*DATA IN THIS EXERCISE:*
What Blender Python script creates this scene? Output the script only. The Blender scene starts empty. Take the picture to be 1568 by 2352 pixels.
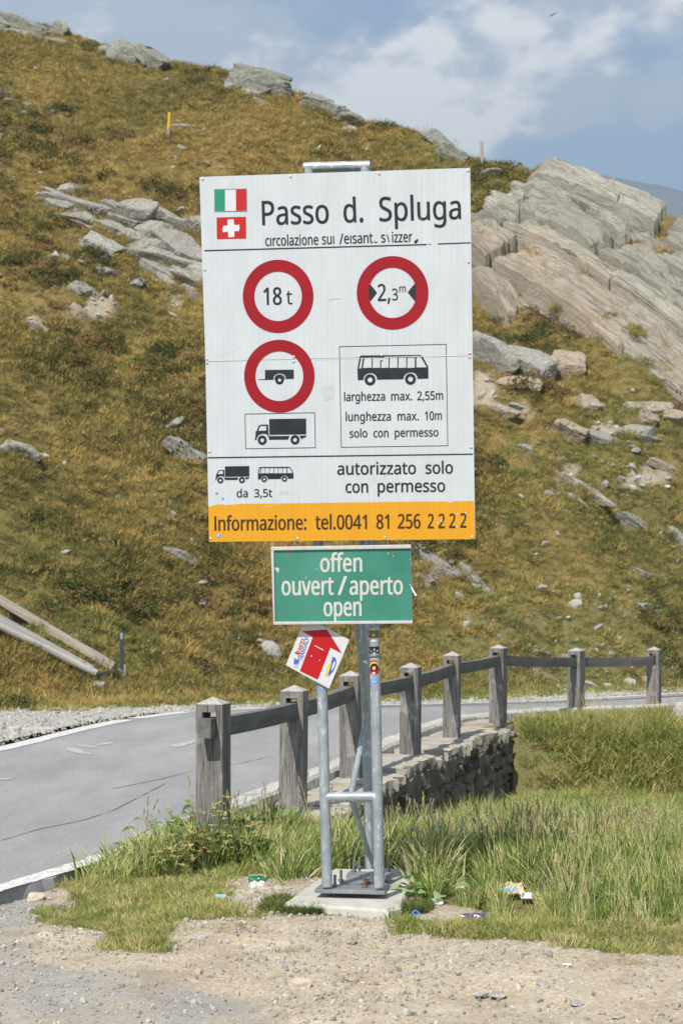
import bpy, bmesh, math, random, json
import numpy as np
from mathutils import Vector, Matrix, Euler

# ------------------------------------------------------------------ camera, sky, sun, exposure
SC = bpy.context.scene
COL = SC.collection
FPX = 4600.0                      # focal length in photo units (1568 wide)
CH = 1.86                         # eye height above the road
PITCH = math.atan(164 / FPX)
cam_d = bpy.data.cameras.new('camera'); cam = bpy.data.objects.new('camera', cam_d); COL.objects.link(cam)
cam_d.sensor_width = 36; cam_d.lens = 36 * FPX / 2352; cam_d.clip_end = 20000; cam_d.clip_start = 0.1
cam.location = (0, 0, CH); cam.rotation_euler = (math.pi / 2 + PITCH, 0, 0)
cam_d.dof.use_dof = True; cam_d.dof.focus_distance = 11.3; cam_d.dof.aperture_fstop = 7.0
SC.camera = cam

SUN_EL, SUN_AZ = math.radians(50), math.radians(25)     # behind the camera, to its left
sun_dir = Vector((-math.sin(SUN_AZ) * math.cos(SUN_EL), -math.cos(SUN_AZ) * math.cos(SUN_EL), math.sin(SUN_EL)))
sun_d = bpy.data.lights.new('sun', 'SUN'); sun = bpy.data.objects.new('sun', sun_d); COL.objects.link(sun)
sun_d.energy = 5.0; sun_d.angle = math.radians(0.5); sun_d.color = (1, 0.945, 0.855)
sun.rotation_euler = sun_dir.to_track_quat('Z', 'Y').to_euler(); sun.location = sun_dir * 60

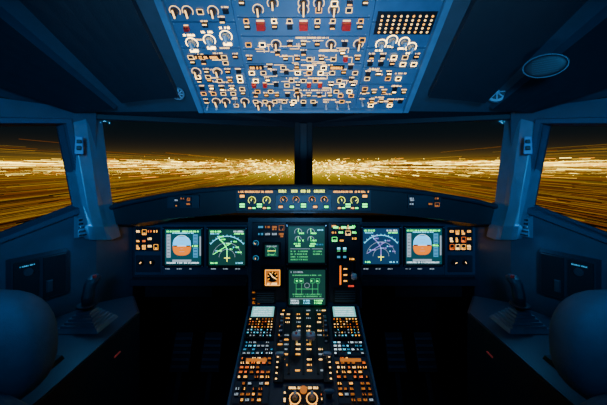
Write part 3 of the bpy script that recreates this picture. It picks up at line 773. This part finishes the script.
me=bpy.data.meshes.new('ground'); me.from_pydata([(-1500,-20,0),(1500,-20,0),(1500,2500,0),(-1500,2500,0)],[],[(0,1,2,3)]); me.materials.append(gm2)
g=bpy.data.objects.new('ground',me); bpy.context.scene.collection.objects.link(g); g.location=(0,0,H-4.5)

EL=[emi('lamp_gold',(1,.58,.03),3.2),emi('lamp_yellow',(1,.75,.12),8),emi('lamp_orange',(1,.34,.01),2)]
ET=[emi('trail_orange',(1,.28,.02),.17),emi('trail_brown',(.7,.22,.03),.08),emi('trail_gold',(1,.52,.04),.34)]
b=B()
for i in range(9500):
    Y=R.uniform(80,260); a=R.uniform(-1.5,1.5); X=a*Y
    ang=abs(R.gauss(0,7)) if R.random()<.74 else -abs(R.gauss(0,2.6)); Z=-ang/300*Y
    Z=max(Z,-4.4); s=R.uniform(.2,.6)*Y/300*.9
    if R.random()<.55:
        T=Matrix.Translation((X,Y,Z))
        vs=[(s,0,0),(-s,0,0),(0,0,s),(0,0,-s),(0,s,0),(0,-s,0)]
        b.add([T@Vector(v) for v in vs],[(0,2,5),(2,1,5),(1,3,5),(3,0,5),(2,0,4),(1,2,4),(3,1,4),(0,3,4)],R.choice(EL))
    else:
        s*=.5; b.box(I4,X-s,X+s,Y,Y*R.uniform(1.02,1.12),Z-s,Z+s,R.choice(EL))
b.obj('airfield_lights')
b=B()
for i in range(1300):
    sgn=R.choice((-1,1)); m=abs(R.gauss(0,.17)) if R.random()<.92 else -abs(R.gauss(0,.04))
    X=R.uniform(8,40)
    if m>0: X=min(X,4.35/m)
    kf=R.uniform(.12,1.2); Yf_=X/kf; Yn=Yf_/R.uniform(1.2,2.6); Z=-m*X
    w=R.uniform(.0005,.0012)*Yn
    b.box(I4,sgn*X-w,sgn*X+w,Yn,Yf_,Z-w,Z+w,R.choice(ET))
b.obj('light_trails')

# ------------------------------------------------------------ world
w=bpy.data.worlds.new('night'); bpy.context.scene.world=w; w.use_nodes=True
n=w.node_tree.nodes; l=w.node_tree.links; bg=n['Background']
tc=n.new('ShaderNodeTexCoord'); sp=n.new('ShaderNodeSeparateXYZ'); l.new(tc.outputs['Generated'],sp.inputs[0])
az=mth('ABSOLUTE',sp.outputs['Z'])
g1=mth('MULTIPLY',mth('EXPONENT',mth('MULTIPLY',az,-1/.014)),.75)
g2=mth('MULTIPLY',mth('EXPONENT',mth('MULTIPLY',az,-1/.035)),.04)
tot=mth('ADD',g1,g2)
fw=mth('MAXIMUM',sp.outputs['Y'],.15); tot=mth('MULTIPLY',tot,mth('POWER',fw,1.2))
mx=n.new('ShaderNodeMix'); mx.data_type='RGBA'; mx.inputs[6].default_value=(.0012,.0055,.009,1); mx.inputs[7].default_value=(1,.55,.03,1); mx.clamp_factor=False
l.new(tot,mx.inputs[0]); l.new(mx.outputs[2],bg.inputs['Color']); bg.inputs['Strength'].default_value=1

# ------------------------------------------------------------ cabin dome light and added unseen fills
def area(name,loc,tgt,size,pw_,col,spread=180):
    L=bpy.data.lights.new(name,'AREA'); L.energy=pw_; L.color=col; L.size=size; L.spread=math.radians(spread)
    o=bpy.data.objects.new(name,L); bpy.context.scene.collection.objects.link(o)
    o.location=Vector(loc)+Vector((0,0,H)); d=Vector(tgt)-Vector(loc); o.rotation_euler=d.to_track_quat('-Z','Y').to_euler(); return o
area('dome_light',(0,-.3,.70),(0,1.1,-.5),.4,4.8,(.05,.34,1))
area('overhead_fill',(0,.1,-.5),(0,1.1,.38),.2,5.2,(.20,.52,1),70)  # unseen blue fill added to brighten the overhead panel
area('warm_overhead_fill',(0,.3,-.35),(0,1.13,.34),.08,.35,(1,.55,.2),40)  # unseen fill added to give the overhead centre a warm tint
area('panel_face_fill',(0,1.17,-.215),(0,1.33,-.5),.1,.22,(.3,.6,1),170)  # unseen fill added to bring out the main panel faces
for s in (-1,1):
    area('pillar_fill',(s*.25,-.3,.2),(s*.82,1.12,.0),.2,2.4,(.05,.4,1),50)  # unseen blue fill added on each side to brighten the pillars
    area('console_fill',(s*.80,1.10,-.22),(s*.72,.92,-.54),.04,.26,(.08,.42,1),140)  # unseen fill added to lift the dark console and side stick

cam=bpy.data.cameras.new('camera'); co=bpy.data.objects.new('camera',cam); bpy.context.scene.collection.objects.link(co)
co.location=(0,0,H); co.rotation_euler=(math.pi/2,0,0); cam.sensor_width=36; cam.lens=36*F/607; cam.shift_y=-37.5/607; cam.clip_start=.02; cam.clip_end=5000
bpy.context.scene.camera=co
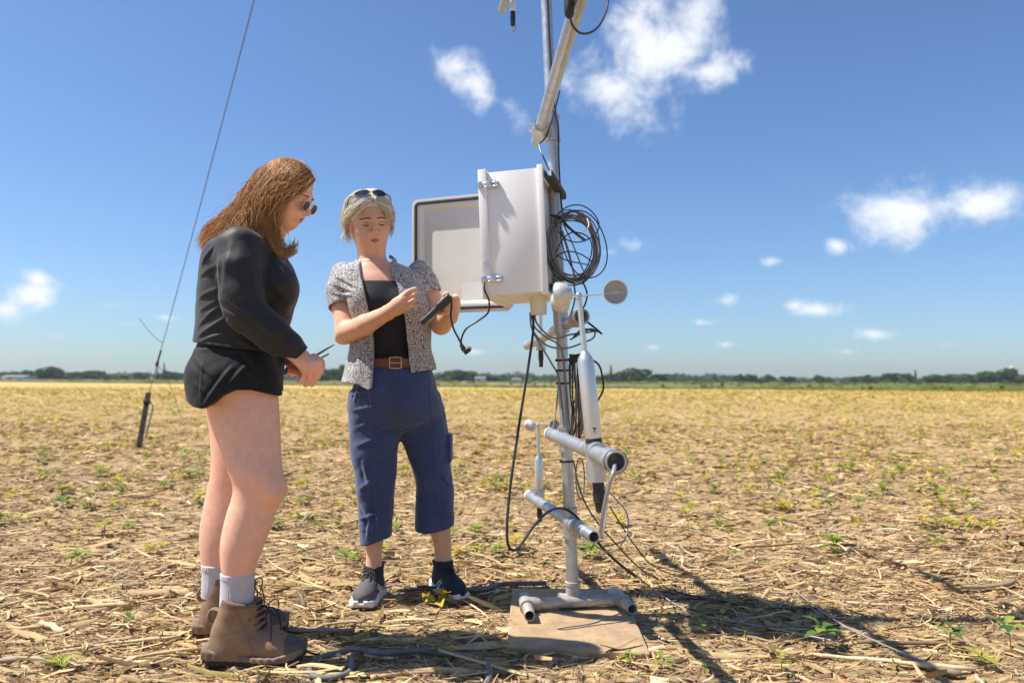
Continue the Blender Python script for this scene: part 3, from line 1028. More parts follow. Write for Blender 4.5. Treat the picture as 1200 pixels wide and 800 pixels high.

*TASK GOAL:* Copy all the lines of data exactly as they appear, dropping any images.

*TASK RESULT:*
What Blender Python script creates this scene? Output the script only. The Blender scene starts empty. Take the picture to be 1568 by 2352 pixels.
import bpy, bmesh, math, random, json
import numpy as np
from mathutils import Vector, Matrix, Euler

# ------------------------------------------------------------------ camera, sky, sun, exposure
SC = bpy.context.scene
COL = SC.collection
FPX = 4600.0                      # focal length in photo units (1568 wide)
CH = 1.86                         # eye height above the road
PITCH = math.atan(164 / FPX)
cam_d = bpy.data.cameras.new('camera'); cam = bpy.data.objects.new('camera', cam_d); COL.objects.link(cam)
cam_d.sensor_width = 36; cam_d.lens = 36 * FPX / 2352; cam_d.clip_end = 20000; cam_d.clip_start = 0.1
cam.location = (0, 0, CH); cam.rotation_euler = (math.pi / 2 + PITCH, 0, 0)
cam_d.dof.use_dof = True; cam_d.dof.focus_distance = 11.3; cam_d.dof.aperture_fstop = 7.0
SC.camera = cam

SUN_EL, SUN_AZ = math.radians(50), math.radians(25)     # behind the camera, to its left
sun_dir = Vector((-math.sin(SUN_AZ) * math.cos(SUN_EL), -math.cos(SUN_AZ) * math.cos(SUN_EL), math.sin(SUN_EL)))
sun_d = bpy.data.lights.new('sun', 'SUN'); sun = bpy.data.objects.new('sun', sun_d); COL.objects.link(sun)
sun_d.energy = 5.0; sun_d.angle = math.radians(0.5); sun_d.color = (1, 0.945, 0.855)
sun.rotation_euler = sun_dir.to_track_quat('Z', 'Y').to_euler(); sun.location = sun_dir * 60

Write part 3 of the bpy script that recreates this picture. It picks up at line 773. This part finishes the script.
me=bpy.data.meshes.new('ground'); me.from_pydata([(-1500,-20,0),(1500,-20,0),(1500,2500,0),(-1500,2500,0)],[],[(0,1,2,3)]); me.materials.append(gm2)
g=bpy.data.objects.new('ground',me); bpy.context.scene.collection.objects.link(g); g.location=(0,0,H-4.5)

EL=[emi('lamp_gold',(1,.58,.03),3.2),emi('lamp_yellow',(1,.75,.12),8),emi('lamp_orange',(1,.34,.01),2)]
ET=[emi('trail_orange',(1,.28,.02),.17),emi('trail_brown',(.7,.22,.03),.08),emi('trail_gold',(1,.52,.04),.34)]
b=B()
for i in range(9500):
    Y=R.uniform(80,260); a=R.uniform(-1.5,1.5); X=a*Y
    ang=abs(R.gauss(0,7)) if R.random()<.74 else -abs(R.gauss(0,2.6)); Z=-ang/300*Y
    Z=max(Z,-4.4); s=R.uniform(.2,.6)*Y/300*.9
    if R.random()<.55:
        T=Matrix.Translation((X,Y,Z))
        vs=[(s,0,0),(-s,0,0),(0,0,s),(0,0,-s),(0,s,0),(0,-s,0)]
        b.add([T@Vector(v) for v in vs],[(0,2,5),(2,1,5),(1,3,5),(3,0,5),(2,0,4),(1,2,4),(3,1,4),(0,3,4)],R.choice(EL))
    else:
        s*=.5; b.box(I4,X-s,X+s,Y,Y*R.uniform(1.02,1.12),Z-s,Z+s,R.choice(EL))
b.obj('airfield_lights')
b=B()
for i in range(1300):
    sgn=R.choice((-1,1)); m=abs(R.gauss(0,.17)) if R.random()<.92 else -abs(R.gauss(0,.04))
    X=R.uniform(8,40)
    if m>0: X=min(X,4.35/m)
    kf=R.uniform(.12,1.2); Yf_=X/kf; Yn=Yf_/R.uniform(1.2,2.6); Z=-m*X
    w=R.uniform(.0005,.0012)*Yn
    b.box(I4,sgn*X-w,sgn*X+w,Yn,Yf_,Z-w,Z+w,R.choice(ET))
b.obj('light_trails')

# ------------------------------------------------------------ world
w=bpy.data.worlds.new('night'); bpy.context.scene.world=w; w.use_nodes=True
n=w.node_tree.nodes; l=w.node_tree.links; bg=n['Background']
tc=n.new('ShaderNodeTexCoord'); sp=n.new('ShaderNodeSeparateXYZ'); l.new(tc.outputs['Generated'],sp.inputs[0])
az=mth('ABSOLUTE',sp.outputs['Z'])
g1=mth('MULTIPLY',mth('EXPONENT',mth('MULTIPLY',az,-1/.014)),.75)
g2=mth('MULTIPLY',mth('EXPONENT',mth('MULTIPLY',az,-1/.035)),.04)
tot=mth('ADD',g1,g2)
fw=mth('MAXIMUM',sp.outputs['Y'],.15); tot=mth('MULTIPLY',tot,mth('POWER',fw,1.2))
mx=n.new('ShaderNodeMix'); mx.data_type='RGBA'; mx.inputs[6].default_value=(.0012,.0055,.009,1); mx.inputs[7].default_value=(1,.55,.03,1); mx.clamp_factor=False
l.new(tot,mx.inputs[0]); l.new(mx.outputs[2],bg.inputs['Color']); bg.inputs['Strength'].default_value=1

# ------------------------------------------------------------ cabin dome light and added unseen fills
def area(name,loc,tgt,size,pw_,col,spread=180):
    L=bpy.data.lights.new(name,'AREA'); L.energy=pw_; L.color=col; L.size=size; L.spread=math.radians(spread)
    o=bpy.data.objects.new(name,L); bpy.context.scene.collection.objects.link(o)
    o.location=Vector(loc)+Vector((0,0,H)); d=Vector(tgt)-Vector(loc); o.rotation_euler=d.to_track_quat('-Z','Y').to_euler(); return o
area('dome_light',(0,-.3,.70),(0,1.1,-.5),.4,4.8,(.05,.34,1))
area('overhead_fill',(0,.1,-.5),(0,1.1,.38),.2,5.2,(.20,.52,1),70)  # unseen blue fill added to brighten the overhead panel
area('warm_overhead_fill',(0,.3,-.35),(0,1.13,.34),.08,.35,(1,.55,.2),40)  # unseen fill added to give the overhead centre a warm tint
area('panel_face_fill',(0,1.17,-.215),(0,1.33,-.5),.1,.22,(.3,.6,1),170)  # unseen fill added to bring out the main panel faces
for s in (-1,1):
    area('pillar_fill',(s*.25,-.3,.2),(s*.82,1.12,.0),.2,2.4,(.05,.4,1),50)  # unseen blue fill added on each side to brighten the pillars
    area('console_fill',(s*.80,1.10,-.22),(s*.72,.92,-.54),.04,.26,(.08,.42,1),140)  # unseen fill added to lift the dark console and side stick

cam=bpy.data.cameras.new('camera'); co=bpy.data.objects.new('camera',cam); bpy.context.scene.collection.objects.link(co)
co.location=(0,0,H); co.rotation_euler=(math.pi/2,0,0); cam.sensor_width=36; cam.lens=36*F/607; cam.shift_y=-37.5/607; cam.clip_start=.02; cam.clip_end=5000
bpy.context.scene.camera=co
Continue the Blender Python script for this scene: part 3, from line 1028. More parts follow. Write for Blender 4.5. Treat the picture as 1200 pixels wide and 800 pixels high.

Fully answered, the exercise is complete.